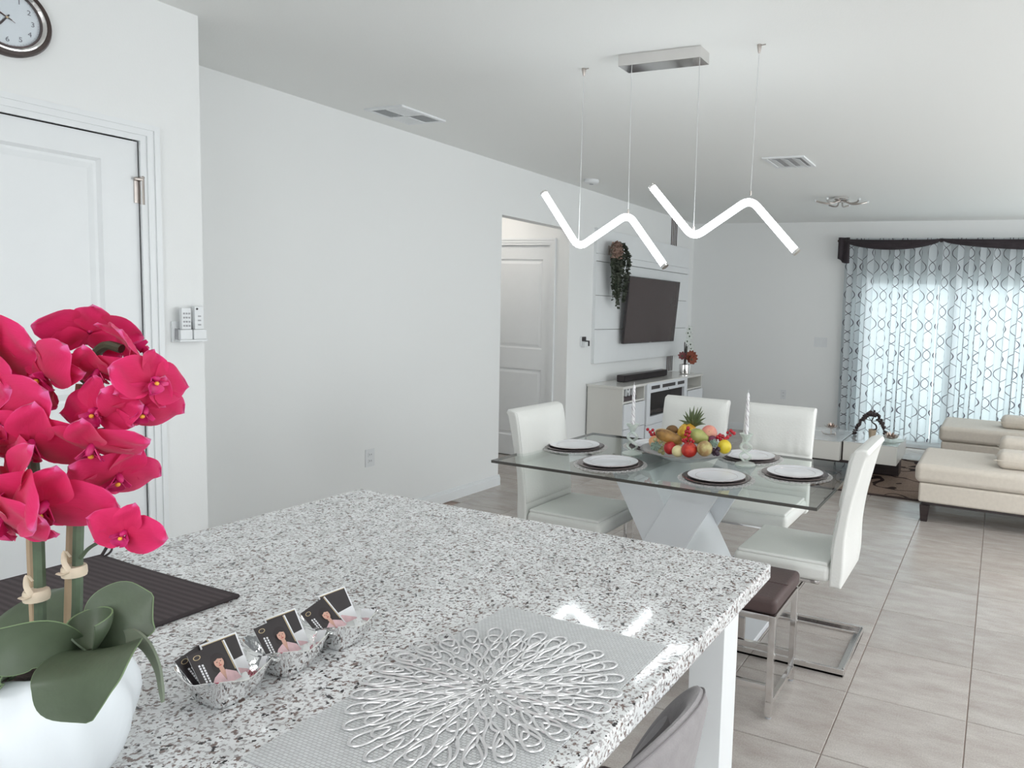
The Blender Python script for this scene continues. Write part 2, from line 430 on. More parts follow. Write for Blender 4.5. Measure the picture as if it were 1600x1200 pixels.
# baseboards: stepped profile
def baseboard(name, pts, nrm):
    b = MB(); (xa, ya), (xb, yb) = pts; nx, ny = nrm
    for z0, z1, t in ((0, .066, .016), (.066, .08, .011), (.08, .09, .006)):
        x0, x1 = sorted((xa, xb)); y0, y1 = sorted((ya, yb))
        if nx: x0, x1 = sorted((xa, xa+nx*t))
        else: y0, y1 = sorted((ya, ya+ny*t))
        b.box(x0, x1, y0, y1, z0, z1)
    return struct(name, b, m_trim)
baseboard('baseboard_left', ((X_L, 1.99), (X_L, OP_Y0+.012)), (1, 0))
baseboard('baseboard_tv', ((X_L, OP_Y1), (X_L, Y_F)), (1, 0))
baseboard('baseboard_far', ((X_L+.016, Y_F), (GLASS_X0-.06, Y_F)), (0, -1))
baseboard('baseboard_pantry', ((XP, D1_Y1+.075), (XP, 1.99)), (1, 0))
baseboard('baseboard_hall', ((-3.95, OP_Y1), (X_L, OP_Y1)), (0, -1))

# panelled doors -------------------------------------------------------------
def panel_door(name, W, Hh, panels, label):
    """door in local coordinates: x across (0..W), z up, face towards -y"""
    b = MB(); fr = .045
    xs = sorted({0, W}|{p[0] for p in panels}|{p[1] for p in panels}); zs = sorted({0, Hh}|{p[2] for p in panels}|{p[3] for p in panels})
    for i in range(len(xs)-1):
        for j in range(len(zs)-1):
            cx, cz = (xs[i]+xs[i+1])/2, (zs[j]+zs[j+1])/2
            if any(p[0] < cx < p[1] and p[2] < cz < p[3] for p in panels): continue
            b.box(xs[i], xs[i+1], 0, .035, zs[j], zs[j+1])
    d = struct(name, b, m_door, label=label)
    for x0, x1, z0, z1 in panels:
        q = MB()
        def ring(i0, y0, i1, y1):
            a = [(x0+i0, y0, z0+i0), (x1-i0, y0, z0+i0), (x1-i0, y0, z1-i0), (x0+i0, y0, z1-i0)]
            c_ = [(x0+i1, y1, z0+i1), (x1-i1, y1, z0+i1), (x1-i1, y1, z1-i1), (x0+i1, y1, z1-i1)]
            q.add(a+c_, [(k, (k+1) % 4, 4+(k+1) % 4, 4+k) for k in range(4)])
        ring(0, .0, .012, .011); ring(.012, .011, .022, .011); ring(.022, .011, fr, .003)
        q.add([(x0+fr, .003, z0+fr), (x1-fr, .003, z0+fr), (x1-fr, .003, z1-fr), (x0+fr, .003, z1-fr)], [(0, 1, 2, 3)])
        q.box(x0, x1, .02, .034, z0, z1)
        obj('door_panel', q, m_door, d, smooth=False)
    return d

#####

▸ Given exercise:
Using the material above, return every line exactly as it appears, minus the pictures.

▸ Result:
The Blender Python script for this scene continues. Write part 2, from line 430 on. More parts follow. Write for Blender 4.5. Measure the picture as if it were 1600x1200 pixels.
# baseboards: stepped profile
def baseboard(name, pts, nrm):
    b = MB(); (xa, ya), (xb, yb) = pts; nx, ny = nrm
    for z0, z1, t in ((0, .066, .016), (.066, .08, .011), (.08, .09, .006)):
        x0, x1 = sorted((xa, xb)); y0, y1 = sorted((ya, yb))
        if nx: x0, x1 = sorted((xa, xa+nx*t))
        else: y0, y1 = sorted((ya, ya+ny*t))
        b.box(x0, x1, y0, y1, z0, z1)
    return struct(name, b, m_trim)
baseboard('baseboard_left', ((X_L, 1.99), (X_L, OP_Y0+.012)), (1, 0))
baseboard('baseboard_tv', ((X_L, OP_Y1), (X_L, Y_F)), (1, 0))
baseboard('baseboard_far', ((X_L+.016, Y_F), (GLASS_X0-.06, Y_F)), (0, -1))
baseboard('baseboard_pantry', ((XP, D1_Y1+.075), (XP, 1.99)), (1, 0))
baseboard('baseboard_hall', ((-3.95, OP_Y1), (X_L, OP_Y1)), (0, -1))

# panelled doors -------------------------------------------------------------
def panel_door(name, W, Hh, panels, label):
    """door in local coordinates: x across (0..W), z up, face towards -y"""
    b = MB(); fr = .045
    xs = sorted({0, W}|{p[0] for p in panels}|{p[1] for p in panels}); zs = sorted({0, Hh}|{p[2] for p in panels}|{p[3] for p in panels})
    for i in range(len(xs)-1):
        for j in range(len(zs)-1):
            cx, cz = (xs[i]+xs[i+1])/2, (zs[j]+zs[j+1])/2
            if any(p[0] < cx < p[1] and p[2] < cz < p[3] for p in panels): continue
            b.box(xs[i], xs[i+1], 0, .035, zs[j], zs[j+1])
    d = struct(name, b, m_door, label=label)
    for x0, x1, z0, z1 in panels:
        q = MB()
        def ring(i0, y0, i1, y1):
            a = [(x0+i0, y0, z0+i0), (x1-i0, y0, z0+i0), (x1-i0, y0, z1-i0), (x0+i0, y0, z1-i0)]
            c_ = [(x0+i1, y1, z0+i1), (x1-i1, y1, z0+i1), (x1-i1, y1, z1-i1), (x0+i1, y1, z1-i1)]
            q.add(a+c_, [(k, (k+1) % 4, 4+(k+1) % 4, 4+k) for k in range(4)])
        ring(0, .0, .012, .011); ring(.012, .011, .022, .011); ring(.022, .011, fr, .003)
        q.add([(x0+fr, .003, z0+fr), (x1-fr, .003, z0+fr), (x1-fr, .003, z1-fr), (x0+fr, .003, z1-fr)], [(0, 1, 2, 3)])
        q.box(x0, x1, .02, .034, z0, z1)
        obj('door_panel', q, m_door, d, smooth=False)
    return d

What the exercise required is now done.